It’s a dangerous business,
going out your door


A round door open to a blue sky, the view outside dominated by a very large full moon framed by clouds and over a flat landscape of orange and green fields disappearing into the horizon.

Thomas Hillman first drew my attention to the sobering differences between Tolkien’s work and Peter Jackson’s LOTR film trilogy. When I read his blog, “Beyond This Be Elves! Sam and Story (2),” an awful revelation confronted me. I was one of those shallow fans who thought omitting Tom Bombadil was Jackson’s biggest mistake.

I felt a little less superficial when Hillman admitted he didn’t connect dots until he began re-reading The Fellowship. Then he realized how wrong Jackson’s bubbling rendition of the “Road” song was. In the staging of this scene, the film misses the heart of Tolkien’s story.

It is a dark tale. There are no heroes at the end. Frodo succumbs to the Ring’s temptation, and its destruction is an accident of fate. The undeserved adulation of others embarrasses him.

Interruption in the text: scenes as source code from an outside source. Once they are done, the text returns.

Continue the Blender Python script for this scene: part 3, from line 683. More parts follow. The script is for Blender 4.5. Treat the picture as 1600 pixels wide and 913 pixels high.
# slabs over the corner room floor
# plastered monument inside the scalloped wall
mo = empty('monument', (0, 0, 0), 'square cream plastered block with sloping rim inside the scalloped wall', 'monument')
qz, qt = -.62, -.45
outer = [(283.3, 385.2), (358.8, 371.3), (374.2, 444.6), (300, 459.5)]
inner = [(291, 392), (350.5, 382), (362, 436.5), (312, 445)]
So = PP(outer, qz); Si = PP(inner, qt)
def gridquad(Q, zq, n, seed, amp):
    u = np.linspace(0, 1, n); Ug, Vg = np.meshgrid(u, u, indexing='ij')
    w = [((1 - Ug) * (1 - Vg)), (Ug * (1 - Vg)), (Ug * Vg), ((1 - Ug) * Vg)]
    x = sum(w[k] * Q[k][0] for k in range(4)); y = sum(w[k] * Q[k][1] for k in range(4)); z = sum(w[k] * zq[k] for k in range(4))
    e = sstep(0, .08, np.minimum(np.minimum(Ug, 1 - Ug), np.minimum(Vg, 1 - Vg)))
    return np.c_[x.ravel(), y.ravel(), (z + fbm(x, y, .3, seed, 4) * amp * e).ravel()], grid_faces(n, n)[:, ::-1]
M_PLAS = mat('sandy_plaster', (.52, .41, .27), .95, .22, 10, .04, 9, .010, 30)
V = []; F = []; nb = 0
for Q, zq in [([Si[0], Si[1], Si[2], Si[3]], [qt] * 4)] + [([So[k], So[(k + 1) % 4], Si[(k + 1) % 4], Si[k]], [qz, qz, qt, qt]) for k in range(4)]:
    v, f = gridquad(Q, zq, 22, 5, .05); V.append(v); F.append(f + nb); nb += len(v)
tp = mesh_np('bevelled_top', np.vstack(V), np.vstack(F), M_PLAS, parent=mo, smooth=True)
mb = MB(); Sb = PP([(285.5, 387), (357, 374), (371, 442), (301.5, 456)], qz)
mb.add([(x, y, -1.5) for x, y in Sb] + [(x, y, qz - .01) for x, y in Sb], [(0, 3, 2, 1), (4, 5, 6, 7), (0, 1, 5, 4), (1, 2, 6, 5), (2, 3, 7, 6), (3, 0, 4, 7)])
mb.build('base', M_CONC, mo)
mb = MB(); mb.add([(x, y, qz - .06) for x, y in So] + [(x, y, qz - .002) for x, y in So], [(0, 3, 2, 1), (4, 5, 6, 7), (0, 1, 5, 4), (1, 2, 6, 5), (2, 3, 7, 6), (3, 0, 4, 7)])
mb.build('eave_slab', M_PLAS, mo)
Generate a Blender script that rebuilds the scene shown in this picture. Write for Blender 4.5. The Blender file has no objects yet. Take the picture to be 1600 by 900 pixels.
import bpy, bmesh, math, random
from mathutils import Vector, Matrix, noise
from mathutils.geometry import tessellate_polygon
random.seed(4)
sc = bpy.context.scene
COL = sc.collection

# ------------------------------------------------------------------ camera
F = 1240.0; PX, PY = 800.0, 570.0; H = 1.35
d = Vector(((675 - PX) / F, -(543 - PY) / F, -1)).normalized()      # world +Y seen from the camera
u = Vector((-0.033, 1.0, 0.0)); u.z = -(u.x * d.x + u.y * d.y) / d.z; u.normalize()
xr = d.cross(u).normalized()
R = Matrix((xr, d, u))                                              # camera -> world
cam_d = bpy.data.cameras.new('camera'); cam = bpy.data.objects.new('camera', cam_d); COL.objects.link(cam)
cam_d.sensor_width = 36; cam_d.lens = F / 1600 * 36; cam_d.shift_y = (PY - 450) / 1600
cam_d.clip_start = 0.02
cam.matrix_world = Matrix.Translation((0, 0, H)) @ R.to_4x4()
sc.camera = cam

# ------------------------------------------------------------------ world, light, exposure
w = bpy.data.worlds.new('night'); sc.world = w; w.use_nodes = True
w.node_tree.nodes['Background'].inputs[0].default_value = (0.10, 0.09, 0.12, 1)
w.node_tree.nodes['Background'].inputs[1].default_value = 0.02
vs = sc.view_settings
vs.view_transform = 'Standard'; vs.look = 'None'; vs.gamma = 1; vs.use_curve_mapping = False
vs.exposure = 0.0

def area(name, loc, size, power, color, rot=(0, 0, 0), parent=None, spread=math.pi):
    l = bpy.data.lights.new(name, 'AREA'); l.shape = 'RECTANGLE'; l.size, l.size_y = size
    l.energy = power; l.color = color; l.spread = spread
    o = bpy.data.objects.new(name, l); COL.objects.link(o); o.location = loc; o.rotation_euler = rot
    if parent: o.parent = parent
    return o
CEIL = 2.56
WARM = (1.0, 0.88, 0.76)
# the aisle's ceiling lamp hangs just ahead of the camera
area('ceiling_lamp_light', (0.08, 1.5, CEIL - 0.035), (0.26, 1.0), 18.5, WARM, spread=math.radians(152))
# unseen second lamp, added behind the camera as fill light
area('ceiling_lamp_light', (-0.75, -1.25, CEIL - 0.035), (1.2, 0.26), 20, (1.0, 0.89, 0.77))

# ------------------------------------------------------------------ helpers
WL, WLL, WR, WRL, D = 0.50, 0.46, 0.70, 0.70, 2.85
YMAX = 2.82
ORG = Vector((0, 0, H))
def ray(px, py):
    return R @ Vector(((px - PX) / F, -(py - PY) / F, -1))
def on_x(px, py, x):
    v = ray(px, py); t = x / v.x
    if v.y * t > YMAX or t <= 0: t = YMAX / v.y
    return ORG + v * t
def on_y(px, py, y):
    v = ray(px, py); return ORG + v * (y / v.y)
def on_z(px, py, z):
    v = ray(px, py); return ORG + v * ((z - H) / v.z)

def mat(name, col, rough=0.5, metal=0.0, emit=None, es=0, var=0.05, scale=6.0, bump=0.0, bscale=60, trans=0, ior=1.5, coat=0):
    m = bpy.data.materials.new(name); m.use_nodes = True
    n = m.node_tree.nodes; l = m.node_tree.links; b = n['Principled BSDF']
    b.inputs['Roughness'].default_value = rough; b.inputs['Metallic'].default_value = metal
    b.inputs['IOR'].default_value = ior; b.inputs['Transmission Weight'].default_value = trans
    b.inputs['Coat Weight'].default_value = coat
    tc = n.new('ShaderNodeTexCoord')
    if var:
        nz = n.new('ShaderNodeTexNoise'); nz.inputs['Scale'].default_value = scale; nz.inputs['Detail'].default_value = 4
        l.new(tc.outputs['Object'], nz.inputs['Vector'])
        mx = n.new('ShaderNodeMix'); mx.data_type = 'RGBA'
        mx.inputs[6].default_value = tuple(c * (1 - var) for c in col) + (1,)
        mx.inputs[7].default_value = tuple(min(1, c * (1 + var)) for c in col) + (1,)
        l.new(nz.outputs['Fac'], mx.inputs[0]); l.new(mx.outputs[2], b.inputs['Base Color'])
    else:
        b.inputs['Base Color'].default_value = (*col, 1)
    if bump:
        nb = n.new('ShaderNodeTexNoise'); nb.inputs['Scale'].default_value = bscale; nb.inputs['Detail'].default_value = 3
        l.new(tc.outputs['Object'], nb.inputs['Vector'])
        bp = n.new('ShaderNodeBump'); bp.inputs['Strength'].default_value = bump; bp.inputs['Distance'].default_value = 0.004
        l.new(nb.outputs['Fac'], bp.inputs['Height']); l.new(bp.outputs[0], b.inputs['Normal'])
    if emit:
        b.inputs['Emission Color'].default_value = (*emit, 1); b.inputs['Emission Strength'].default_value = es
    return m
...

The Road goes ever on and on,
And I must follow it, if I can


Susana Polo points out that Tolkien’s staying power with audiences rests in the hopelessness of Frodo’s journey. Sam doesn’t feel the blackness. In the book, he never says, “If I take one more step, it’ll be the farthest away from home I’ve ever been.” Instead, as Hillman notes, “His round eyes were wide open—for he was looking across lands he had never seen to a new horizon.

‘Do Elves live in those woods?,’ he asked.”

Sam is excited. He is stepping into another world, one that only existed in his imagination until now. Frodo is silent. His thoughts are with the world he is leaving behind. He understands he may never see the Shire again. He does not expect to return. Unaware that he is speaking aloud, he talks about following the Road “if I can” and “with weary feet” and “whither … I cannot say.”

“That sounds like a bit of old Bilbo’s rhyming,” says Pippin. “It does not sound altogether encouraging.”

There is nothing about the Road that is encouraging. Frodo’s only comfort is the reminder that Bilbo took the same path before him. “He [Bilbo] used often to say there was only one Road,” Frodo replies. “It was like a great river. Its springs were at every doorstep, and every path was its tributary.”

Its springs were at every doorstep. Every path is its tributary. In other words, we are all traveling that same Road with Frodo.


You step onto the Road, and if you
don’t keep your feet, there is no knowing
where you might be swept off to.”


Roads, paths, rivers, tributaries—these are popular and common metaphors for our journey from the womb to the grave. Whatever our reservations, our fears, our hopes, we are part of that fellowship traveling with the hobbits. What do we expect to find at journey’s end? Where might this Road sweep us off to? Or is the Road itself its own end?

According to Polo, people love The Lord of the Rings because it is a story of defiant hope in the face of utter hopelessness. In other words, we live as fully as we can despite the inevitability of our end. Hillman insists that courage is not the same thing as hope. It is Frodo’s courage in the face of certain defeat that keeps him on the Road, bolstered by the courage of those who traveled it before him.

We must all leave the security and familiarity of the Shire eventually. There is no choice in this. The Road goes on and on, and we must follow it. We would never know true hope or true courage otherwise, but Bilbo had it right. Journeying outside of one’s comfort zones is a dangerous business.